I have defined a mainfont, but have further defined its italics to come from a different font. My question: What is the simplest way to get the "original" main font back just for numbers?
I wish to set up my document with a good serif font with old style numbers. But I also need that font to have well-behaved stacking diacritics for italics. Finding that apparently simple combination is proving quite difficult: my preferred fonts with old-style numbers misbehave with diacritics; the best behaved fonts for diacritics lack old-style numbers.
So I have come up with this dodge:
\documentclass[12pt]{article}
\usepackage{fontspec}
\setmainfont{TeX Gyre Pagella}[
ItalicFont=Gentium Plus Italic,
Numbers=OldStyle
]
\begin{document}
In 2013 it \textit{looks} new, but in \textit{2019} it won't.
\end{document}
But it leads to this result:
I will only rarely need to use italics where numbers are involved. Thus my question: what is the simplest way of pulling the italics old-style numbers from (in this case) TeX Gyre Pagella (the "original" main font), rather than from Gentium Plus (the italics partner)? (I have looked at one or two other Q&As, but the discussions I have found don't quite address this specific issue.)
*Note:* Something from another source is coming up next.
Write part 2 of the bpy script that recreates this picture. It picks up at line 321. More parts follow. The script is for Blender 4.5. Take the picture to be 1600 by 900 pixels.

Update - I haven't been able to crack this one with my neophyte knowledge of TeX. I have now run across these Q&As which either pose a related problem, or suggest a possible approach:
- Mix characters from various fonts (in text mode)
- How to mix accents from different fonts? (see queries appended in comments)
- Importing a Single Symbol From a Different Font
- Taking letters and numbers from different fonts (it's not clear to me how this is a duplicate of the above)
Along with a couple of commentators to this question, I'm still interested in whether any flavour of TeX can solve this general problem, and if so ... how!